Silah mı sigara mı?..

Peki PJAK, İran'ın başlattığı bu sürece karşı ne yapacaktı? Örgüt yöneticilerinden Serhat Şaho, İran'ın operasyonlarının sürmesi durumunda saldırıları arttıracaklarını söyledi. Tıpkı PKK gibi İran'da da "demokratik özerklik" istediklerini söyleyen Şaho'nun tehditlerinin ardından çatışmalar büyüdü. İran'ın, Türkiye sınırında 9 PJAK'lıyı öldürmesinin ardından örgüt misilleme yaptı ve 30 Mayıs'ta Şino kentinde 15 Devrim Muhafızını vurdu. Serdeş kenti kırsalında 14-16 Mayıs arasında yaşanan şiddetli çatışmalarda da 23 İran askeri yaşamını yitirdi. Bu bölgedeki çatışmalarda, 1984 Van-Gercüş doğumlu "Ronahi Penaber" kod adlı Songül Şahin de öldü. İddiaya göre İran'ın kaybı 18 Mayıs'a geldiğinde 50'ye ulaştı. İran ise mayıs ayı sonunda Kelareş bölgesinde 7 PJAK'lıyı daha öldürdü. Bu operasyonun ardından PJAK, 2 Haziran 2008'de yaptığı açıklamada şiddeti yükseltecekleri tehdidini yineledi. O günden bu yana Türkiye-Irak-Iran üçgeninde PJAK'la savaş giderek kızışıyor.

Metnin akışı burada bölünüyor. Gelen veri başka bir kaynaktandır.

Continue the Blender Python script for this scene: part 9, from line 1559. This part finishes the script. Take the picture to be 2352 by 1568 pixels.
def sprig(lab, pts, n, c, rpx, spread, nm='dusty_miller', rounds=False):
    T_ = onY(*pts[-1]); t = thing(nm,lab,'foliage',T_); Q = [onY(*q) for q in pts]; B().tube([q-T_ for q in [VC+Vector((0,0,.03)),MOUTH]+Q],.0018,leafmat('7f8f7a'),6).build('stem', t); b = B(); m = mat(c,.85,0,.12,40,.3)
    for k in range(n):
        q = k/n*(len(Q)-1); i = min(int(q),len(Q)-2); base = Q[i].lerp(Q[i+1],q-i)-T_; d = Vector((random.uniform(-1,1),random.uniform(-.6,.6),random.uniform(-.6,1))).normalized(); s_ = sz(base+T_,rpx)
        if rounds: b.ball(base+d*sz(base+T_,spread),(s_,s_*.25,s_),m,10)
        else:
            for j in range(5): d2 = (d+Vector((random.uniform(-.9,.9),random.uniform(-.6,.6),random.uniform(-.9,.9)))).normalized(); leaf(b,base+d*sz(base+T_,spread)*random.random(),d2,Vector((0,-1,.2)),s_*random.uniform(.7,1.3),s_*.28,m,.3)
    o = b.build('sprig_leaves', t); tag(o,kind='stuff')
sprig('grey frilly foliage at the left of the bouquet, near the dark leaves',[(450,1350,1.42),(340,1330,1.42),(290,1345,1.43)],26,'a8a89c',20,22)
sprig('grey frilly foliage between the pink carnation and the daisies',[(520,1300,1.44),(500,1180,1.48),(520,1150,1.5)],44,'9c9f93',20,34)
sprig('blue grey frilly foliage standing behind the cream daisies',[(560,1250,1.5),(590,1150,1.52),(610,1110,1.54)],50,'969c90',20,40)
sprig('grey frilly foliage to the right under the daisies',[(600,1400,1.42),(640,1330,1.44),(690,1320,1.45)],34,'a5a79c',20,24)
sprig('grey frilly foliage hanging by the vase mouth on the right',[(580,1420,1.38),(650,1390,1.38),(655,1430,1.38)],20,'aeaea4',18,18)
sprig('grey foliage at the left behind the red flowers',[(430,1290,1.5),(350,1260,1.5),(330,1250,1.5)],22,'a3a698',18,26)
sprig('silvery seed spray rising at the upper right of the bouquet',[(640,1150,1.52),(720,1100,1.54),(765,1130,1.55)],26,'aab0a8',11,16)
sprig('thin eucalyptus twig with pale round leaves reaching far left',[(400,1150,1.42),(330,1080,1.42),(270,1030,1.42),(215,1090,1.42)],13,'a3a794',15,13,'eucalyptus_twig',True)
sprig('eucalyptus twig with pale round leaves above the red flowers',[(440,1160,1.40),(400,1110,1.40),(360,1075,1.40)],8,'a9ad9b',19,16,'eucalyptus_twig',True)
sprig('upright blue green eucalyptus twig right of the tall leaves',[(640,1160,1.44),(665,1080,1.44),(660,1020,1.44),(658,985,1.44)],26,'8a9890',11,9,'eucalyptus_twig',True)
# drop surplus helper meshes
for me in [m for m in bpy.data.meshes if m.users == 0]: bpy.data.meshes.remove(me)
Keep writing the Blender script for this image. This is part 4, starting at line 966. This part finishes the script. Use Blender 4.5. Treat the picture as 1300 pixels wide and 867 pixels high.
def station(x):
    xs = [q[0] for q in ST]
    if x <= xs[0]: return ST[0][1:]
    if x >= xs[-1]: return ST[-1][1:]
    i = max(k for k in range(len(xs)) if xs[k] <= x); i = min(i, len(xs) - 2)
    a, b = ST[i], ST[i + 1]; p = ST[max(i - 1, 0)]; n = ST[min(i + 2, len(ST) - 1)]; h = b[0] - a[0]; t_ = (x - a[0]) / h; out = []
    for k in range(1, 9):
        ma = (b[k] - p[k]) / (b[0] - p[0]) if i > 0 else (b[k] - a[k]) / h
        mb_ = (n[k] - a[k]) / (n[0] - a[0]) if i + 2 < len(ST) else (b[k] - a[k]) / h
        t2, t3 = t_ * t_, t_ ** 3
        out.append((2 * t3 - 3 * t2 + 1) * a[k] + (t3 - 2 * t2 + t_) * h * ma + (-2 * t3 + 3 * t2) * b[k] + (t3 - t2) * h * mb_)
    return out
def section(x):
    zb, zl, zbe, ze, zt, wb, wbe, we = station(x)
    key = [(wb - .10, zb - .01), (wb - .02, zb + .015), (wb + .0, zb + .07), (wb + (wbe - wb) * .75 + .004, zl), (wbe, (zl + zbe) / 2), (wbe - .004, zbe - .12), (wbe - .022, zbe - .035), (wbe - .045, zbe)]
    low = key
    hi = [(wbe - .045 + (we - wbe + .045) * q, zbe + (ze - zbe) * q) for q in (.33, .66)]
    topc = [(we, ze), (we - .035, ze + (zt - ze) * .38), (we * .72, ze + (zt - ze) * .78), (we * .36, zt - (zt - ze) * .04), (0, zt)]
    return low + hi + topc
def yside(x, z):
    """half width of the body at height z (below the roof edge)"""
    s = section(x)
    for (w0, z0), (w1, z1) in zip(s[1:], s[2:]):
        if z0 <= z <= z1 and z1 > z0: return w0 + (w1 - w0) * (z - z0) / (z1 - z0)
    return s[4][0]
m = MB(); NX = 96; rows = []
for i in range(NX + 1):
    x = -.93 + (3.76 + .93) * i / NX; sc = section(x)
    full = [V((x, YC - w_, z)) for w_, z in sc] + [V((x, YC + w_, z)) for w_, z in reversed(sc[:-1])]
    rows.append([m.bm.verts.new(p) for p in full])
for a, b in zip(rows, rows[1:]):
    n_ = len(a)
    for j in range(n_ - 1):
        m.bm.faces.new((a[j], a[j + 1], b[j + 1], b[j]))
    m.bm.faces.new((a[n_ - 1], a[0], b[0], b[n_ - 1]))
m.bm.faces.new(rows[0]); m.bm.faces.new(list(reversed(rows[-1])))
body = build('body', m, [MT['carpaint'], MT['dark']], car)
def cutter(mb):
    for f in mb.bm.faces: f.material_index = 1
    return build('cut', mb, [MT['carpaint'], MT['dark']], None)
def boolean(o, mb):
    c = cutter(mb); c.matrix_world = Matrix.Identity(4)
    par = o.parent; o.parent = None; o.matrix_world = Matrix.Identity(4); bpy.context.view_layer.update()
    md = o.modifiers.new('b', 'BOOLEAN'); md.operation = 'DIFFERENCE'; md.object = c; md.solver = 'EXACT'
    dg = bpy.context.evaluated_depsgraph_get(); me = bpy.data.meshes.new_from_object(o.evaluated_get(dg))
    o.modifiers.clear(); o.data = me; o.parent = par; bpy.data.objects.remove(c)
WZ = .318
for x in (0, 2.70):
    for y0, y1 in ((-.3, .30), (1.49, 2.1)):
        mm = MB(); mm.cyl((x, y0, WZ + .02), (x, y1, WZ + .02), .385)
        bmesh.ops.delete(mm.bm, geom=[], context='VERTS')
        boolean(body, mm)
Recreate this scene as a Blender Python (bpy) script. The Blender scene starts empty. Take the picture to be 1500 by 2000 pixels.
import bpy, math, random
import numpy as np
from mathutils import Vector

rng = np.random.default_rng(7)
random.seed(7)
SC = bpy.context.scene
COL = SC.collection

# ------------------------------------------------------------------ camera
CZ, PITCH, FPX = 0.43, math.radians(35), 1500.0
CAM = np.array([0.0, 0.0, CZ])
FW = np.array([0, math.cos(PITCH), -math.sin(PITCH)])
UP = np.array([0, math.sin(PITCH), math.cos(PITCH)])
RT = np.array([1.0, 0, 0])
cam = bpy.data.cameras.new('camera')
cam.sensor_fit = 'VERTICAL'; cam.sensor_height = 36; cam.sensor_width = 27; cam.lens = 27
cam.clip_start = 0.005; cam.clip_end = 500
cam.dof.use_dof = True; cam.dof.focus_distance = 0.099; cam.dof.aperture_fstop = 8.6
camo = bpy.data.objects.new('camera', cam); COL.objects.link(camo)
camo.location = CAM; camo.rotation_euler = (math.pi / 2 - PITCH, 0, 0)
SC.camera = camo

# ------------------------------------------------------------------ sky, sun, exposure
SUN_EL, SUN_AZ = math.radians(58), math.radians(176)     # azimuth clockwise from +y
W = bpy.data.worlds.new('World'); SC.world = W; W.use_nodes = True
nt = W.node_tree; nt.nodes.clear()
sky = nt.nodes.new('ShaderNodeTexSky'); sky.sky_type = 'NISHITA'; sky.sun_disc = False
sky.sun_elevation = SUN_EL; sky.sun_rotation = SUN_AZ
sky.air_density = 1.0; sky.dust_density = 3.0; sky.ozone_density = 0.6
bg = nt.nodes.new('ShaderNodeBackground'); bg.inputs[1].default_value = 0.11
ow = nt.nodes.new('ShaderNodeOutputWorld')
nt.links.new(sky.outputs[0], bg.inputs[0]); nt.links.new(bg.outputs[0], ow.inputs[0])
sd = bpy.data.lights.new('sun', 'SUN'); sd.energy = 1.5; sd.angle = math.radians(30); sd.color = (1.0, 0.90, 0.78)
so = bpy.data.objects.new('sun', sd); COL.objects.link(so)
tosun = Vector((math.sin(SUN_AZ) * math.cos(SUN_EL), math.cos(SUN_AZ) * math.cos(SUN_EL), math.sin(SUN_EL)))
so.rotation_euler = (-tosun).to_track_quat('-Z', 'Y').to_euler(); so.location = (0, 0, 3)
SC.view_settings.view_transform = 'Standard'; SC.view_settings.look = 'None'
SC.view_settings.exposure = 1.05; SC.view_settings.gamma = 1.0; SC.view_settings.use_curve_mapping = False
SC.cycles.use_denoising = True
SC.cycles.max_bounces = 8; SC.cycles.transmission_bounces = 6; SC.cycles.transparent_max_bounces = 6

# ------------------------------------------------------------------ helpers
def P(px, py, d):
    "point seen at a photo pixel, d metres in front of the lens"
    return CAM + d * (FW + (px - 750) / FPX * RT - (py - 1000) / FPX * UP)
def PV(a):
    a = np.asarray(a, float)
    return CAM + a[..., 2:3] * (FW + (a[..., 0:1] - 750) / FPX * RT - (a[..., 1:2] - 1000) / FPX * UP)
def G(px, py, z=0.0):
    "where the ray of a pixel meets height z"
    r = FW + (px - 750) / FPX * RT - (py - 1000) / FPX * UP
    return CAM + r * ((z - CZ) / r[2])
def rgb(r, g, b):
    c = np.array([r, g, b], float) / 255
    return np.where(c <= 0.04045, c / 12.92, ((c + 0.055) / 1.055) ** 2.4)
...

PJAK'ın artık pes ettiğine ilişkin tuhaf haberler, İran'ın yaklaşık 10 aydır sürdürdüğü hava ve kara operasyonlarının çok yoğunlaştığı işte böylesi bir döneme denk geldi! Oysa ne ABD'nin yeni başkanı Obama'nın Ortadoğu'ya yönelik yeni müdahale yaklaşımı ne de PKK'nin Kandil'de sıkışması PJAK'ı bu kadar keskin ve beklenmedik bir manevraya sürükleyecek kadar baskın değil! İran'ın özellikle son bir haftada genişlettiği operasyonlar da örgüte geri adım attırabilecek kadar etkili olamıyor.

Belli ki, PJAK'lıların geçen aylarda "Tüm gücümüzle PKK'ye katılabiliriz" şeklindeki açıklamaları, kimilerini ciddi yanılgılara sürüklüyor! Şu aşamada hem güçlü hem de en çok risk altında bulunan bir örgütle ilgili bu derin yanılgıyı bir tarafa bırakıp ANF'nin 28 Haziran 2008'de yayımladığı şu haberi anımsatmak çok ilginç gelebilir:

"PJAK'ın askeri kanadı Hezen Rojhelaten Kürdistan (HRK) sigarayı bıraktı."